Collected data:
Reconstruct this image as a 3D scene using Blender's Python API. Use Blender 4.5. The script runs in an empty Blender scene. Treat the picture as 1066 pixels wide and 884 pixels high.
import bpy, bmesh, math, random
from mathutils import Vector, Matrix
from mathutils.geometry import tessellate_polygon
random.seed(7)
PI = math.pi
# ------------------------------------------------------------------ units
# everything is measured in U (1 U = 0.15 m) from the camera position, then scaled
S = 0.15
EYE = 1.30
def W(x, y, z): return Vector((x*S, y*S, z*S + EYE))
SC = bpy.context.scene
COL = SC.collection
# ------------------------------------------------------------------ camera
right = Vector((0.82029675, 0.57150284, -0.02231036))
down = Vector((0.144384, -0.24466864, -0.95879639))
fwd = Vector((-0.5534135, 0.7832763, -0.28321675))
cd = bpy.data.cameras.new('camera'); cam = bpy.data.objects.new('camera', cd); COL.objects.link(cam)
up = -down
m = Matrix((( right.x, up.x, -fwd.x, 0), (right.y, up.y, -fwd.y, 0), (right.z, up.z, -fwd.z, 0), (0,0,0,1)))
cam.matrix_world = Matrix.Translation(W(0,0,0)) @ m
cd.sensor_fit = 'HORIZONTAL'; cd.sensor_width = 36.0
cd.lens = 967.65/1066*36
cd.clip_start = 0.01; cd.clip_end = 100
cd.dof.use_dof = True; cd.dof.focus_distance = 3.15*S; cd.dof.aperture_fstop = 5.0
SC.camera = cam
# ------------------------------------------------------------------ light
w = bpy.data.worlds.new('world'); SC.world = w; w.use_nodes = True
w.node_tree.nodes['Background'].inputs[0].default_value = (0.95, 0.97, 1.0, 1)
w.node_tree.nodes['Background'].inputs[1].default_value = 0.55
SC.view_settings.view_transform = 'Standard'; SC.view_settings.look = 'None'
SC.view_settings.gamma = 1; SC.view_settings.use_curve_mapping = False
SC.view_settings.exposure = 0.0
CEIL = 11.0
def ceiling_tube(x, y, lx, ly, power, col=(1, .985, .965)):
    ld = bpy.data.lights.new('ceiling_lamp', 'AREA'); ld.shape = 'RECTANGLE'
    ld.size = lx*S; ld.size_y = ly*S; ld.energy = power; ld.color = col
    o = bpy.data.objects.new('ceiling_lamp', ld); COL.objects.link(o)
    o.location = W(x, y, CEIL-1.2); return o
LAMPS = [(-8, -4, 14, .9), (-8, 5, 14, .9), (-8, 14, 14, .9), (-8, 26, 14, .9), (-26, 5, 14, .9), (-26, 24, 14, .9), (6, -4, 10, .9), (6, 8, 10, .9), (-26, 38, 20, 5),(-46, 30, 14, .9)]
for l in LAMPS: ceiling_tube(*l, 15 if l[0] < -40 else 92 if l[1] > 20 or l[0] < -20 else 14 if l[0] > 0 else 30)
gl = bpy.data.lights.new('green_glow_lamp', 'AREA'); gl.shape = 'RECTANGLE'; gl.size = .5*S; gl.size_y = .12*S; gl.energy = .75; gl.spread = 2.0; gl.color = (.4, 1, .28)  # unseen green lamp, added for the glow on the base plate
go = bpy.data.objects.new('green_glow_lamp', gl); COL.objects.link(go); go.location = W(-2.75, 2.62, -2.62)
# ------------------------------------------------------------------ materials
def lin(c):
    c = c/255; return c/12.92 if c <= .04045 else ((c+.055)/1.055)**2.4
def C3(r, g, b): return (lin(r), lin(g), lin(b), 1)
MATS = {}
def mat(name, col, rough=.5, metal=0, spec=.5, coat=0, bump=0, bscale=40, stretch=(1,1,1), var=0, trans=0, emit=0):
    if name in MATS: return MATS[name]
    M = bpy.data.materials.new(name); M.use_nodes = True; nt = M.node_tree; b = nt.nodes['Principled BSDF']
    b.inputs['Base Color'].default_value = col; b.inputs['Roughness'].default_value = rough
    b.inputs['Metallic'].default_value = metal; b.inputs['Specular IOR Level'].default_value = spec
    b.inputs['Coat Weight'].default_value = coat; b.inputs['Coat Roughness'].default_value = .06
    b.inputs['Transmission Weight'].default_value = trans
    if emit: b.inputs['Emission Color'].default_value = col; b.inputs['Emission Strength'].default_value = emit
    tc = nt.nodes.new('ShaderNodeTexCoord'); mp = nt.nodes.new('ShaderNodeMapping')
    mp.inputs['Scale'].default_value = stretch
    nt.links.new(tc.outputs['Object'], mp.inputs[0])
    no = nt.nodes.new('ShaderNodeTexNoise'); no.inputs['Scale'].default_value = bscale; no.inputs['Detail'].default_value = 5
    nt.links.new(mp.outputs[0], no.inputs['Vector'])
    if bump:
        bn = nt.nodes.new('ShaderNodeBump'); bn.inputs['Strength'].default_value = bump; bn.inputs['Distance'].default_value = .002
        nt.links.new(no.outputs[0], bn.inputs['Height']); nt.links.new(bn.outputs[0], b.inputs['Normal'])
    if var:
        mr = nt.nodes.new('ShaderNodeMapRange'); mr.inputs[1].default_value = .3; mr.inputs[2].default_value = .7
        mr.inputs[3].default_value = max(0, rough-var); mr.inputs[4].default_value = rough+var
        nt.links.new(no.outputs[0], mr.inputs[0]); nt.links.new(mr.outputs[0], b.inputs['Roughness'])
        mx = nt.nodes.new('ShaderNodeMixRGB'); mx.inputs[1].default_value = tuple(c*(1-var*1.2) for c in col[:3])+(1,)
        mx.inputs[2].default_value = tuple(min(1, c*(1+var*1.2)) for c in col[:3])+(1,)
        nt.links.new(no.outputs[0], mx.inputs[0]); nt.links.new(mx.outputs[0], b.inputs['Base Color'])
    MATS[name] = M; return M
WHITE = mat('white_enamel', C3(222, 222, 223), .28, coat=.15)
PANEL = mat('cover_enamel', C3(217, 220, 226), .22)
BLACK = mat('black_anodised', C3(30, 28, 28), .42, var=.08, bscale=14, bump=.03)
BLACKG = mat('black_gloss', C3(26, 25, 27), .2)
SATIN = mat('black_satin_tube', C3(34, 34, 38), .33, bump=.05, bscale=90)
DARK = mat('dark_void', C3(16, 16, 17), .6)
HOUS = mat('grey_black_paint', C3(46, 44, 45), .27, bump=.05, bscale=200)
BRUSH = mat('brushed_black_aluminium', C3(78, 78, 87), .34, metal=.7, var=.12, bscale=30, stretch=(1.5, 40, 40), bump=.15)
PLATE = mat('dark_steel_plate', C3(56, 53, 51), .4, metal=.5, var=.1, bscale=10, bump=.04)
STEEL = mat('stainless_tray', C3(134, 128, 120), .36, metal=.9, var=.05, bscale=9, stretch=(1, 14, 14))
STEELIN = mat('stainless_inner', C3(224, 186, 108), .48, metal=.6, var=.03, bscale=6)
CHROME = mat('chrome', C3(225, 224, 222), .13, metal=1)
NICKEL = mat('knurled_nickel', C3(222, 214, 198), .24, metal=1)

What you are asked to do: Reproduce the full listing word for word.

Answer to this problem:
Reconstruct this image as a 3D scene using Blender's Python API. Use Blender 4.5. The script runs in an empty Blender scene. Treat the picture as 1066 pixels wide and 884 pixels high.
import bpy, bmesh, math, random
from mathutils import Vector, Matrix
from mathutils.geometry import tessellate_polygon
random.seed(7)
PI = math.pi
# ------------------------------------------------------------------ units
# everything is measured in U (1 U = 0.15 m) from the camera position, then scaled
S = 0.15
EYE = 1.30
def W(x, y, z): return Vector((x*S, y*S, z*S + EYE))
SC = bpy.context.scene
COL = SC.collection
# ------------------------------------------------------------------ camera
right = Vector((0.82029675, 0.57150284, -0.02231036))
down = Vector((0.144384, -0.24466864, -0.95879639))
fwd = Vector((-0.5534135, 0.7832763, -0.28321675))
cd = bpy.data.cameras.new('camera'); cam = bpy.data.objects.new('camera', cd); COL.objects.link(cam)
up = -down
m = Matrix((( right.x, up.x, -fwd.x, 0), (right.y, up.y, -fwd.y, 0), (right.z, up.z, -fwd.z, 0), (0,0,0,1)))
cam.matrix_world = Matrix.Translation(W(0,0,0)) @ m
cd.sensor_fit = 'HORIZONTAL'; cd.sensor_width = 36.0
cd.lens = 967.65/1066*36
cd.clip_start = 0.01; cd.clip_end = 100
cd.dof.use_dof = True; cd.dof.focus_distance = 3.15*S; cd.dof.aperture_fstop = 5.0
SC.camera = cam
# ------------------------------------------------------------------ light
w = bpy.data.worlds.new('world'); SC.world = w; w.use_nodes = True
w.node_tree.nodes['Background'].inputs[0].default_value = (0.95, 0.97, 1.0, 1)
w.node_tree.nodes['Background'].inputs[1].default_value = 0.55
SC.view_settings.view_transform = 'Standard'; SC.view_settings.look = 'None'
SC.view_settings.gamma = 1; SC.view_settings.use_curve_mapping = False
SC.view_settings.exposure = 0.0
CEIL = 11.0
def ceiling_tube(x, y, lx, ly, power, col=(1, .985, .965)):
    ld = bpy.data.lights.new('ceiling_lamp', 'AREA'); ld.shape = 'RECTANGLE'
    ld.size = lx*S; ld.size_y = ly*S; ld.energy = power; ld.color = col
    o = bpy.data.objects.new('ceiling_lamp', ld); COL.objects.link(o)
    o.location = W(x, y, CEIL-1.2); return o
LAMPS = [(-8, -4, 14, .9), (-8, 5, 14, .9), (-8, 14, 14, .9), (-8, 26, 14, .9), (-26, 5, 14, .9), (-26, 24, 14, .9), (6, -4, 10, .9), (6, 8, 10, .9), (-26, 38, 20, 5),(-46, 30, 14, .9)]
for l in LAMPS: ceiling_tube(*l, 15 if l[0] < -40 else 92 if l[1] > 20 or l[0] < -20 else 14 if l[0] > 0 else 30)
gl = bpy.data.lights.new('green_glow_lamp', 'AREA'); gl.shape = 'RECTANGLE'; gl.size = .5*S; gl.size_y = .12*S; gl.energy = .75; gl.spread = 2.0; gl.color = (.4, 1, .28)  # unseen green lamp, added for the glow on the base plate
go = bpy.data.objects.new('green_glow_lamp', gl); COL.objects.link(go); go.location = W(-2.75, 2.62, -2.62)
# ------------------------------------------------------------------ materials
def lin(c):
    c = c/255; return c/12.92 if c <= .04045 else ((c+.055)/1.055)**2.4
def C3(r, g, b): return (lin(r), lin(g), lin(b), 1)
MATS = {}
def mat(name, col, rough=.5, metal=0, spec=.5, coat=0, bump=0, bscale=40, stretch=(1,1,1), var=0, trans=0, emit=0):
    if name in MATS: return MATS[name]
    M = bpy.data.materials.new(name); M.use_nodes = True; nt = M.node_tree; b = nt.nodes['Principled BSDF']
    b.inputs['Base Color'].default_value = col; b.inputs['Roughness'].default_value = rough
    b.inputs['Metallic'].default_value = metal; b.inputs['Specular IOR Level'].default_value = spec
    b.inputs['Coat Weight'].default_value = coat; b.inputs['Coat Roughness'].default_value = .06
    b.inputs['Transmission Weight'].default_value = trans
    if emit: b.inputs['Emission Color'].default_value = col; b.inputs['Emission Strength'].default_value = emit
    tc = nt.nodes.new('ShaderNodeTexCoord'); mp = nt.nodes.new('ShaderNodeMapping')
    mp.inputs['Scale'].default_value = stretch
    nt.links.new(tc.outputs['Object'], mp.inputs[0])
    no = nt.nodes.new('ShaderNodeTexNoise'); no.inputs['Scale'].default_value = bscale; no.inputs['Detail'].default_value = 5
    nt.links.new(mp.outputs[0], no.inputs['Vector'])
    if bump:
        bn = nt.nodes.new('ShaderNodeBump'); bn.inputs['Strength'].default_value = bump; bn.inputs['Distance'].default_value = .002
        nt.links.new(no.outputs[0], bn.inputs['Height']); nt.links.new(bn.outputs[0], b.inputs['Normal'])
    if var:
        mr = nt.nodes.new('ShaderNodeMapRange'); mr.inputs[1].default_value = .3; mr.inputs[2].default_value = .7
        mr.inputs[3].default_value = max(0, rough-var); mr.inputs[4].default_value = rough+var
        nt.links.new(no.outputs[0], mr.inputs[0]); nt.links.new(mr.outputs[0], b.inputs['Roughness'])
        mx = nt.nodes.new('ShaderNodeMixRGB'); mx.inputs[1].default_value = tuple(c*(1-var*1.2) for c in col[:3])+(1,)
        mx.inputs[2].default_value = tuple(min(1, c*(1+var*1.2)) for c in col[:3])+(1,)
        nt.links.new(no.outputs[0], mx.inputs[0]); nt.links.new(mx.outputs[0], b.inputs['Base Color'])
    MATS[name] = M; return M
WHITE = mat('white_enamel', C3(222, 222, 223), .28, coat=.15)
PANEL = mat('cover_enamel', C3(217, 220, 226), .22)
BLACK = mat('black_anodised', C3(30, 28, 28), .42, var=.08, bscale=14, bump=.03)
BLACKG = mat('black_gloss', C3(26, 25, 27), .2)
SATIN = mat('black_satin_tube', C3(34, 34, 38), .33, bump=.05, bscale=90)
DARK = mat('dark_void', C3(16, 16, 17), .6)
HOUS = mat('grey_black_paint', C3(46, 44, 45), .27, bump=.05, bscale=200)
BRUSH = mat('brushed_black_aluminium', C3(78, 78, 87), .34, metal=.7, var=.12, bscale=30, stretch=(1.5, 40, 40), bump=.15)
PLATE = mat('dark_steel_plate', C3(56, 53, 51), .4, metal=.5, var=.1, bscale=10, bump=.04)
STEEL = mat('stainless_tray', C3(134, 128, 120), .36, metal=.9, var=.05, bscale=9, stretch=(1, 14, 14))
STEELIN = mat('stainless_inner', C3(224, 186, 108), .48, metal=.6, var=.03, bscale=6)
CHROME = mat('chrome', C3(225, 224, 222), .13, metal=1)
NICKEL = mat('knurled_nickel', C3(222, 214, 198), .24, metal=1)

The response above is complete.